** Begin **

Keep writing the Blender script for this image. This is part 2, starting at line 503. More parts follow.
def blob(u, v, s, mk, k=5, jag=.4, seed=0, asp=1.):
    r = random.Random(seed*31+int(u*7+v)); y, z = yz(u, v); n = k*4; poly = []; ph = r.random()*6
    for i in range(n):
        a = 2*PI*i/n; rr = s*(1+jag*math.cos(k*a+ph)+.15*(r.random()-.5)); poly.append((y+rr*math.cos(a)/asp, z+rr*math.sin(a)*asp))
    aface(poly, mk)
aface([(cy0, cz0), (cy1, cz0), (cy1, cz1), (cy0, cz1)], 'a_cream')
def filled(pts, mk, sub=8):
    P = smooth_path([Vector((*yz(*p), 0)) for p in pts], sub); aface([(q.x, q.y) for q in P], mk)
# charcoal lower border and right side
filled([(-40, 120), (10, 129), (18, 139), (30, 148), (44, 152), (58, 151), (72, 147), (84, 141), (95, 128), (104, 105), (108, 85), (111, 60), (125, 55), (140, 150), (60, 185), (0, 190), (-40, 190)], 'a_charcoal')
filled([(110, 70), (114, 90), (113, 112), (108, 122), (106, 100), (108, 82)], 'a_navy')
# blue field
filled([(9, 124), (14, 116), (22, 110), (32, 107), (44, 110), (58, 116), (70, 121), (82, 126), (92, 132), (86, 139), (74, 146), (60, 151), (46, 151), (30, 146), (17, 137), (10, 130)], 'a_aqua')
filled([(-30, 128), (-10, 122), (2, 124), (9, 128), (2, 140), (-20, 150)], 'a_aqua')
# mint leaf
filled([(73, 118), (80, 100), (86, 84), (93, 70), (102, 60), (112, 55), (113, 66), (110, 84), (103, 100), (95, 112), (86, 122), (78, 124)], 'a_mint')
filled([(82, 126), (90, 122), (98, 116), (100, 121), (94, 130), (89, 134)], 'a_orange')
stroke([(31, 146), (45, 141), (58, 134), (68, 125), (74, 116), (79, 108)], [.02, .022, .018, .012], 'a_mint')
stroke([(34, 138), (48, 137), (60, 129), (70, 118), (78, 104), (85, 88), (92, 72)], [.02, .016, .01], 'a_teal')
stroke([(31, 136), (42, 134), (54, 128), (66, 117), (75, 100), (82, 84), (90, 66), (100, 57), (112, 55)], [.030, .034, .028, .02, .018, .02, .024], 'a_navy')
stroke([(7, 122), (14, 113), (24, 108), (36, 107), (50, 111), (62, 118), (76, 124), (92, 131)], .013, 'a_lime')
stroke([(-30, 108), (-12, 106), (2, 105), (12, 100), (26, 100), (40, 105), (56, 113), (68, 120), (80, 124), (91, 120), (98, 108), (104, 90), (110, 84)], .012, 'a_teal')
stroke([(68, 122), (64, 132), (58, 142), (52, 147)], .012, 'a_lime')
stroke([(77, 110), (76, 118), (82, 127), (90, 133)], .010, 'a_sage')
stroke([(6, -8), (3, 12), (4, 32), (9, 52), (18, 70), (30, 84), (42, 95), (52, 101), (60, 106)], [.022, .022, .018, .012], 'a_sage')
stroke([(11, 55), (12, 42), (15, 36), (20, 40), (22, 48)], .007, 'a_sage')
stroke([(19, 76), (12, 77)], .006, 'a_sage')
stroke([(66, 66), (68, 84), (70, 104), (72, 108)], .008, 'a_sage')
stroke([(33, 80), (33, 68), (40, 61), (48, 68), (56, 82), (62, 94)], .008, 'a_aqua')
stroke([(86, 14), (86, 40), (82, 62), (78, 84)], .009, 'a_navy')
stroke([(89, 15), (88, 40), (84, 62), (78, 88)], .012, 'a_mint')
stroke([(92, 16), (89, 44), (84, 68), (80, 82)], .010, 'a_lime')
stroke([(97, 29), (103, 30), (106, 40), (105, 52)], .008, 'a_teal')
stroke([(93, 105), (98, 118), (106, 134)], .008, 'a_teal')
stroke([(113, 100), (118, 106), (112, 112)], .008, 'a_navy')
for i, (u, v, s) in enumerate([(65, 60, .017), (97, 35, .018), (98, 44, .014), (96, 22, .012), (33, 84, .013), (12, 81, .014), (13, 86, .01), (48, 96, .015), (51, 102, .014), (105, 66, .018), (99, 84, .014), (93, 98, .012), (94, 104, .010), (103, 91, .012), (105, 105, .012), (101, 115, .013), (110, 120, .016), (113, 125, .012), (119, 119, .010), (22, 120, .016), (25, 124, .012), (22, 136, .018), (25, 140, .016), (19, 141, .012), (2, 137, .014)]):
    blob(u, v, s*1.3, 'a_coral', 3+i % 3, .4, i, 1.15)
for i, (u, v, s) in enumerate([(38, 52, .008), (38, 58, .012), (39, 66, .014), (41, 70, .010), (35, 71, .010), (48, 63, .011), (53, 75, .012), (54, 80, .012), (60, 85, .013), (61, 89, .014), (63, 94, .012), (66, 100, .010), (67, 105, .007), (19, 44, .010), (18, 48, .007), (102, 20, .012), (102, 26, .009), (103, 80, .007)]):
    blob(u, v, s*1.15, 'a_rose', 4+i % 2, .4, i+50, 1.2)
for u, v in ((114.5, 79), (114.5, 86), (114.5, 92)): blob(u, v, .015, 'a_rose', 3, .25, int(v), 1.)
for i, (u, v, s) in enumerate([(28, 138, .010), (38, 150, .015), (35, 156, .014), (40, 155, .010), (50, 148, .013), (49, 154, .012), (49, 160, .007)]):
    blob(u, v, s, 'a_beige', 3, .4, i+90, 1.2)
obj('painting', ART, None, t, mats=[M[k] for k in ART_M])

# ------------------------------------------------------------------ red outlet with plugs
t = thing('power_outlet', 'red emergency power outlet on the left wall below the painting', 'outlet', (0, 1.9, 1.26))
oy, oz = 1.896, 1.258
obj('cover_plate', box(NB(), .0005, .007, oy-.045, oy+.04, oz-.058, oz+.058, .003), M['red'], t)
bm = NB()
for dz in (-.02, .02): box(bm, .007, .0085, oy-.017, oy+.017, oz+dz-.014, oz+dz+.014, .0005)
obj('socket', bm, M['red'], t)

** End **

## TASK DETAILS
Give the listing again, word for word.

## SOLUTION TO THIS EXERCISE
Keep writing the Blender script for this image. This is part 2, starting at line 503. More parts follow.
def blob(u, v, s, mk, k=5, jag=.4, seed=0, asp=1.):
    r = random.Random(seed*31+int(u*7+v)); y, z = yz(u, v); n = k*4; poly = []; ph = r.random()*6
    for i in range(n):
        a = 2*PI*i/n; rr = s*(1+jag*math.cos(k*a+ph)+.15*(r.random()-.5)); poly.append((y+rr*math.cos(a)/asp, z+rr*math.sin(a)*asp))
    aface(poly, mk)
aface([(cy0, cz0), (cy1, cz0), (cy1, cz1), (cy0, cz1)], 'a_cream')
def filled(pts, mk, sub=8):
    P = smooth_path([Vector((*yz(*p), 0)) for p in pts], sub); aface([(q.x, q.y) for q in P], mk)
# charcoal lower border and right side
filled([(-40, 120), (10, 129), (18, 139), (30, 148), (44, 152), (58, 151), (72, 147), (84, 141), (95, 128), (104, 105), (108, 85), (111, 60), (125, 55), (140, 150), (60, 185), (0, 190), (-40, 190)], 'a_charcoal')
filled([(110, 70), (114, 90), (113, 112), (108, 122), (106, 100), (108, 82)], 'a_navy')
# blue field
filled([(9, 124), (14, 116), (22, 110), (32, 107), (44, 110), (58, 116), (70, 121), (82, 126), (92, 132), (86, 139), (74, 146), (60, 151), (46, 151), (30, 146), (17, 137), (10, 130)], 'a_aqua')
filled([(-30, 128), (-10, 122), (2, 124), (9, 128), (2, 140), (-20, 150)], 'a_aqua')
# mint leaf
filled([(73, 118), (80, 100), (86, 84), (93, 70), (102, 60), (112, 55), (113, 66), (110, 84), (103, 100), (95, 112), (86, 122), (78, 124)], 'a_mint')
filled([(82, 126), (90, 122), (98, 116), (100, 121), (94, 130), (89, 134)], 'a_orange')
stroke([(31, 146), (45, 141), (58, 134), (68, 125), (74, 116), (79, 108)], [.02, .022, .018, .012], 'a_mint')
stroke([(34, 138), (48, 137), (60, 129), (70, 118), (78, 104), (85, 88), (92, 72)], [.02, .016, .01], 'a_teal')
stroke([(31, 136), (42, 134), (54, 128), (66, 117), (75, 100), (82, 84), (90, 66), (100, 57), (112, 55)], [.030, .034, .028, .02, .018, .02, .024], 'a_navy')
stroke([(7, 122), (14, 113), (24, 108), (36, 107), (50, 111), (62, 118), (76, 124), (92, 131)], .013, 'a_lime')
stroke([(-30, 108), (-12, 106), (2, 105), (12, 100), (26, 100), (40, 105), (56, 113), (68, 120), (80, 124), (91, 120), (98, 108), (104, 90), (110, 84)], .012, 'a_teal')
stroke([(68, 122), (64, 132), (58, 142), (52, 147)], .012, 'a_lime')
stroke([(77, 110), (76, 118), (82, 127), (90, 133)], .010, 'a_sage')
stroke([(6, -8), (3, 12), (4, 32), (9, 52), (18, 70), (30, 84), (42, 95), (52, 101), (60, 106)], [.022, .022, .018, .012], 'a_sage')
stroke([(11, 55), (12, 42), (15, 36), (20, 40), (22, 48)], .007, 'a_sage')
stroke([(19, 76), (12, 77)], .006, 'a_sage')
stroke([(66, 66), (68, 84), (70, 104), (72, 108)], .008, 'a_sage')
stroke([(33, 80), (33, 68), (40, 61), (48, 68), (56, 82), (62, 94)], .008, 'a_aqua')
stroke([(86, 14), (86, 40), (82, 62), (78, 84)], .009, 'a_navy')
stroke([(89, 15), (88, 40), (84, 62), (78, 88)], .012, 'a_mint')
stroke([(92, 16), (89, 44), (84, 68), (80, 82)], .010, 'a_lime')
stroke([(97, 29), (103, 30), (106, 40), (105, 52)], .008, 'a_teal')
stroke([(93, 105), (98, 118), (106, 134)], .008, 'a_teal')
stroke([(113, 100), (118, 106), (112, 112)], .008, 'a_navy')
for i, (u, v, s) in enumerate([(65, 60, .017), (97, 35, .018), (98, 44, .014), (96, 22, .012), (33, 84, .013), (12, 81, .014), (13, 86, .01), (48, 96, .015), (51, 102, .014), (105, 66, .018), (99, 84, .014), (93, 98, .012), (94, 104, .010), (103, 91, .012), (105, 105, .012), (101, 115, .013), (110, 120, .016), (113, 125, .012), (119, 119, .010), (22, 120, .016), (25, 124, .012), (22, 136, .018), (25, 140, .016), (19, 141, .012), (2, 137, .014)]):
    blob(u, v, s*1.3, 'a_coral', 3+i % 3, .4, i, 1.15)
for i, (u, v, s) in enumerate([(38, 52, .008), (38, 58, .012), (39, 66, .014), (41, 70, .010), (35, 71, .010), (48, 63, .011), (53, 75, .012), (54, 80, .012), (60, 85, .013), (61, 89, .014), (63, 94, .012), (66, 100, .010), (67, 105, .007), (19, 44, .010), (18, 48, .007), (102, 20, .012), (102, 26, .009), (103, 80, .007)]):
    blob(u, v, s*1.15, 'a_rose', 4+i % 2, .4, i+50, 1.2)
for u, v in ((114.5, 79), (114.5, 86), (114.5, 92)): blob(u, v, .015, 'a_rose', 3, .25, int(v), 1.)
for i, (u, v, s) in enumerate([(28, 138, .010), (38, 150, .015), (35, 156, .014), (40, 155, .010), (50, 148, .013), (49, 154, .012), (49, 160, .007)]):
    blob(u, v, s, 'a_beige', 3, .4, i+90, 1.2)
obj('painting', ART, None, t, mats=[M[k] for k in ART_M])

# ------------------------------------------------------------------ red outlet with plugs
t = thing('power_outlet', 'red emergency power outlet on the left wall below the painting', 'outlet', (0, 1.9, 1.26))
oy, oz = 1.896, 1.258
obj('cover_plate', box(NB(), .0005, .007, oy-.045, oy+.04, oz-.058, oz+.058, .003), M['red'], t)
bm = NB()
for dz in (-.02, .02): box(bm, .007, .0085, oy-.017, oy+.017, oz+dz-.014, oz+dz+.014, .0005)
obj('socket', bm, M['red'], t)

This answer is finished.